You can probably do this for larger table1/3 data sets as long as you allow users to filter or otherwise limit which values are displayed on x and y axis.
Solution 2
To quote from this page, "A many-to-many relationship is really two one-to-many relationships with a junction/link table".
As such, you can, as one solution, simply take your own solution and resolve your first 2 dis-advantages by having screens/dialogs to go table 1=>3 as well as 3=>1.
Not a perfect solution but at least provides all the needed functionality
Solution 3
Somewhat similar to your own solution:
Show a table based on table1, with:
B. col1 containing table1 elements
C. col2 containing a list of all elements from table3 already associated with this element from table1.
The list can be either horizontal if there are usually few elements associated, or vertical (scrollable) if horizontal to too wide.
The important part is that every displayed element from table3 has a "delete" icon (x) next to it to allow removal quickly.
Allow choosing which element from table1 you want to add mappings to.
There are 2 ways of doing this - either add a checkbox to every row in your table, and have one button labeled "add relationships to selected rows" (wording needs improvement),
or simply have a 3-rd column in the table, containing button/link for adding relationships to that individual row.
The former is a good idea if the user is likely to often add exactly the same set of element from table3 to several rows from table1.
When "Add" button/link is clicked, you display a filterable multi-select list of elements from table3, with "add selected" button.
As in your solution (see my #2), this is a-symmetrical so you should implement a mirror UI for mapping from table3 to table1 if needed.
This is an old question, but as I faced the same problem again just now, I came up with this:
2 grids, side by side, showing table1 and table3 items, with paging, if necessary.
Both grids have a top toolbar which allows filtering by a value from the opposite table.
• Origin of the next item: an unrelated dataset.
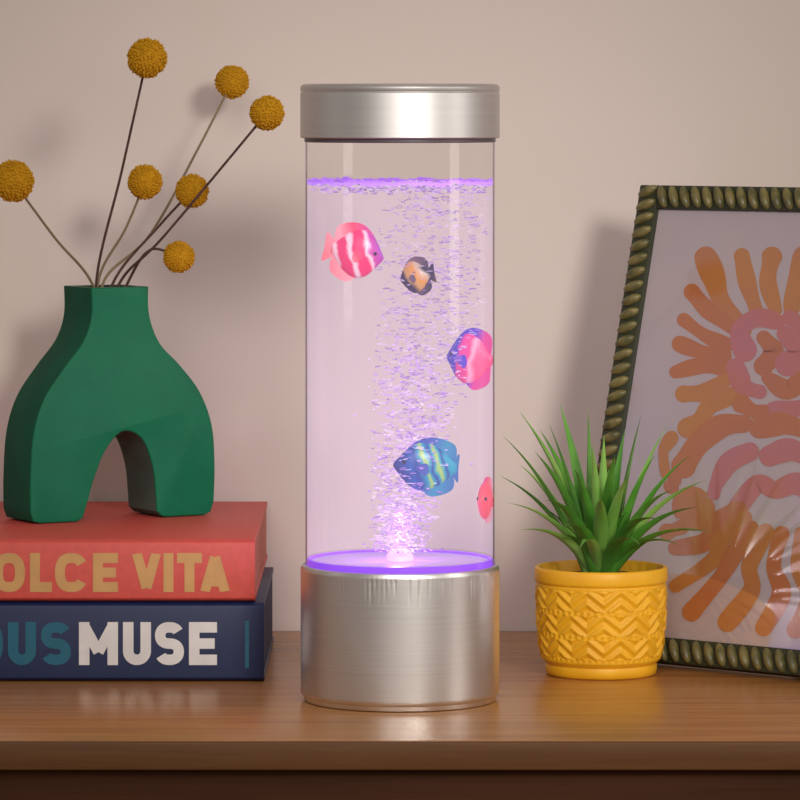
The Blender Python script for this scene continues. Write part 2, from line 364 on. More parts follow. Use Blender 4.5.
def make_fish(label, bodym, finm, px, py, depth, length, height, flip=False, rz=0, ry=0, tail=1.0, fins=1.0):
    t = thing('toy_fish', label, 'toy fish', P(px, py, D+depth), (0, ry, rz + (PI if flip else 0)), 'plastic fish floating in the lamp')
    Lb = length*.80; x0 = -length*.5+length*.2
    bm = bmesh.new(); n = 22; seg = 20; rings = []
    prof = [(0,.20),(.06,.28),(.15,.50),(.3,.82),(.45,.98),(.6,1.0),(.74,.84),(.86,.52),(.94,.26),(1,.06)]
    def h(u):
        for (a, ha), (b, hb) in zip(prof, prof[1:]):
            if u <= b:
                k = (u-a)/(b-a); k = k*k*(3-2*k)*.5+k*.5; return ha+(hb-ha)*k
        return .05
    for i in range(n+1):
        u = i/n; hh = h(u)*height*.5; tt = hh*.34+.0003
        rings.append([bm.verts.new((x0+u*Lb, tt*math.cos(2*PI*k/seg), hh*math.sin(2*PI*k/seg))) for k in range(seg)])
    for a, b in zip(rings, rings[1:]):
        for k in range(seg): bm.faces.new((a[k], b[k], b[(k+1)%seg], a[(k+1)%seg]))
    bm.faces.new(rings[0]); bm.faces.new(rings[-1][::-1])
    bmesh.ops.recalc_face_normals(bm, faces=bm.faces)
    body = obj('body', bm, bodym, t, ang=PI)
    for s in (-1, 1):
        bm = bmesh.new(); bmesh.ops.create_uvsphere(bm, u_segments=12, v_segments=8, radius=.0010)
        e = obj('eye', bm, M['eye'], body); e.location = (x0+Lb*.84, s*.0024*height/.026, height*.07)
    def fin(name, pts, th=.0004, mtl=finm, off=0):
        bm = bmesh.new(); pts = [(p[0], p[1]) for p in pts]
        a = [bm.verts.new((x, off-th, z)) for x, z in pts]; b = [bm.verts.new((x, off+th, z)) for x, z in pts]
        bm.faces.new(a); bm.faces.new(b[::-1])
        for i in range(len(pts)): j = (i+1) % len(pts); bm.faces.new((a[j], a[i], b[i], b[j]))
        bmesh.ops.recalc_face_normals(bm, faces=bm.faces)
        return obj(name, bm, mtl, t, smooth=False)
    xt = x0+Lb*.08; hl = height; tl = length*tail; fh = .5+(.10*fins)
    fin('tail_fin', catmull([(xt,.13*hl),(xt-tl*.08,.20*hl),(xt-tl*.22,.29*hl),(xt-tl*.21,.0),(xt-tl*.22,-.29*hl),(xt-tl*.08,-.20*hl),(xt,-.13*hl)], 4, True))
    fin('dorsal_fin', catmull([(x0+Lb*.75,.38*hl),(x0+Lb*.55,(fh-.02)*hl),(x0+Lb*.3,fh*hl),(x0+Lb*.04,(fh-.14)*hl),(x0+Lb*.06,.16*hl),(x0+Lb*.4,.35*hl)], 4, True))
    fin('anal_fin', catmull([(x0+Lb*.58,-.42*hl),(x0+Lb*.42,-fh*hl),(x0+Lb*.22,-(fh-.03)*hl),(x0+Lb*.04,-(fh-.18)*hl),(x0+Lb*.08,-.15*hl),(x0+Lb*.4,-.35*hl)], 4, True))
    for s in (-1, 1):
        fin('pectoral_fin', catmull([(x0+Lb*.66,-.02*hl),(x0+Lb*.50,.08*hl),(x0+Lb*.44,-.08*hl),(x0+Lb*.52,-.18*hl)], 4, True), off=s*height*.175)
    return t
pk=(.85,.02,.14); wh=(.9,.66,.74); orr=(.85,.12,.03)
fA = fishmat('pink_banded_fish', [(0,orr),(.20,(.85,.08,.08)),(.30,wh),(.34,pk),(.46,pk),(.50,wh),(.54,wh),(.58,pk),(.72,pk),(.76,wh),(.80,(.6,.05,.35)),(1,(.25,.05,.5))], .45)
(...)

Depending on your data and your gui framework, it can be a drop-down combo grid, or an auto-complete text input.
Both grids have checkboxes (last or first column)
Both grids contain an inline button/action on each row, to automatically filter the other grid on that item.
Only one grid is shown/marked as "active" or "master" at any given time (to make it clear to the user, which side of the relationship they are viewing/controlling).
When you select an item in grid1, grid1 becomes active and all items in the other grid have checkboxes ticked if they are associated with the selected item.
Vice versa, when you select an item in grid2 (table3), grid2 becomes active, all checkboxes in grid2 are blank (or dimmed-out) and checkboxes in grid1 indicate an association with the selected item.
The filtering part is made easier based on the inline button described in step 4.
I believe this solution would satisfy all your requirements.
Here's a possible solution, given in the form of an employees-to-projects m:m relationship. Each employee can work on many projects, each project can involve many employees.
From left to right, you show the following:
A panel showing the details of the currently selected employee.
A list of all employees, where each item in the list shows the employee's name as a clickable link or button (to display details in the detail panel). At the head of the list is a toggle button which filters the projects list to only those associated with the currently selected employee. At the foot of the list is a button to add a new employee, which display an empty details panel ready to accept input.
A vertical space in the middle with a single "Link" button allowing the user to link the currently selected employee with the currently selected project. Clicking this button would open a dialog allowing the user to enter details of the link (i.e. how long the employee is assigned, what role the eployee will play, etc).
A list of all projects, where each item in the list shows the project's name as a clickable link or button (to display details in the detail panel). At the head of the list is a toggle button which filters the employees list to only those associated with the currently selected projet. At the foot of the list is a button to add a new project, which display an empty details panel ready to accept input.
A panel showing the details of the currently selected project.
Obviously, you'd have to limit the size of the details panels, maybe by only showing the details relevant to the m:m relationship. You might even add a button on the details panel to open a more detailed pop-up window, or you might do away with the details panel altogether, if you're mainly interested in managing the links. This UI would work really well on wide-aspect screens.
HTH! Klay
Let me use the One Customer Has 0 or many Orders relationship example. If user wants to see the Orders of particular form I would suggest the following Use Case:
The User clicks the Search Customer link:
The System presents the Search Customer Form having the search criteria to filter on
The User fills the Search Criteria and hits the Search button
The System presents a list of the Customer ... by the matched criteria
The User hits the Open button in front of A Customer
The System presents the Customer ( in totally new page with "Back to Search Button ")
The new Page has 3 panels - 1 panel for Customer Details , second Panel for the list of Orders and 3 panel which gets populated when a Order is clicked. If the number of Orders is greater than 20 I would put a Search Orders link which guides to entirely new Search form for Orders with a predefined CustomerId fixed with the current CustomerId selected.